President Obama announced today that he is nominating Merrick Garland, a 63-year-old white male chief judge of the federal appeals court in Washington DC, to replace the late Justice Antonin Scalia on the U.S. Supreme Court.
In announcing Garland's nomination, President Obama said he is a "thoughtful, fair-minded judge who follows the law."
"People respect Merrick's deep and abiding passion for protecting our most basic constitutional rights," said Obama. Garland served on the DC Circuit U.S. Court of Appeals alongside now U.S. Supreme Court Chief Justice John Roberts Jr. On that federal appeals court, he upheld a gay Navy man's discharge even though two discharge boards said there was insufficient evidence to merit discharge. He also joined a decision that upheld a Federal Communications Commission action against the operator of a low-power radio broadcaster serving the gay community. Additionally, he joined then DC Circuit Judge John Roberts Jr. in a decision rejecting police liability for misconduct by officers who sprayed a chemical deterrent on members of a pro-gay protest group during President George W. Bush's first inaugural parade.
Given the U.S. Senate Judiciary Committee's announced intention to ignore Obama's nominee, the choice of Merrick Garland to replace the high court's most conservative justice set off immediate conjecture. Obama said Garland's name came up repeatedly during previous Supreme Court nominee searches as one proffered by both Democrats and Republicans.
But Obama has previously nominated judges that break new ground — the first Latina to the Supreme Court, the first openly gay man to a federal appeals court, the first African-American lesbian to a federal district court. Why would he choose a white, male moderate as his last nominee to the nation's highest court?
Many court observers predicted Obama would choose Sri Srinivasan, a member of the federal appeals court in DC, to become the first Asian member of the Supreme Court. Srinivasan, 49, has the advantage of having been confirmed on a 97 to 0 vote in the Senate in 2013, after an easy confirmation hearing. (Srinivasan had argued for the Justice Department for overturning the Defense of Marriage Act, but his argument was on a strictly procedural issue.) Srinivasan had clerked for U.S. Supreme Court Justice Sandra Day O'Connor and conservative 4th Circuit Judge J. Harvie Wilkinson. And he had the support of such prominent conservatives as former Republican Solicitors General Paul Clement and Kenneth Starr.
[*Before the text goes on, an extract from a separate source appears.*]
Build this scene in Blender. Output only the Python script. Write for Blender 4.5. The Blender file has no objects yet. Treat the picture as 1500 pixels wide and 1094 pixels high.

Garland is characterized by many court observers as a moderate, but he clerked for one of the Supreme Court's most liberal justices: William Brennan. Garland was nominated to the federal district court of DC by President Clinton.
Scotusblog.com noted that, during his district court confirmation hearing in 1995, Garland assured senators that he did not believe judges should "solve societal problems" but simply "apply law to the facts of the case." Garland was born in Chicago in 1952. He graduated magna cum laude from Harvard Law, and clerked for Judge Henry Friendly, worked at a law practice, and then became an assistant to President Jimmy Carter's attorney general Benjamin Civiletti. He helped prosecute the Oklahoma City bomber Timothy McVeigh. President Obama said Garland would begin meeting with senators Wednesday and he pleaded with Senate Republicans to give Garland an up or down vote. Failure to do so, said Obama, will wreak havoc with the Supreme Court and democracy.
Senate Republicans continue to say they will not meet with Garland and will not give him a hearing. They argue that, because a presidential campaign is underway, the decision for who should replace Scalia should be delayed until a new president is chosen.
Garland immediately choked up at the Rose Garden ceremony, saying the nomination was the "greatest honor I have ever received." He noted that his ancestors fled to the U.S. to avoid anti-Semitism. People must be confident, said Garland, that decisions are "based on the law and only the law" and that judges must "put aside personal views or preferences and follow the law, not make it."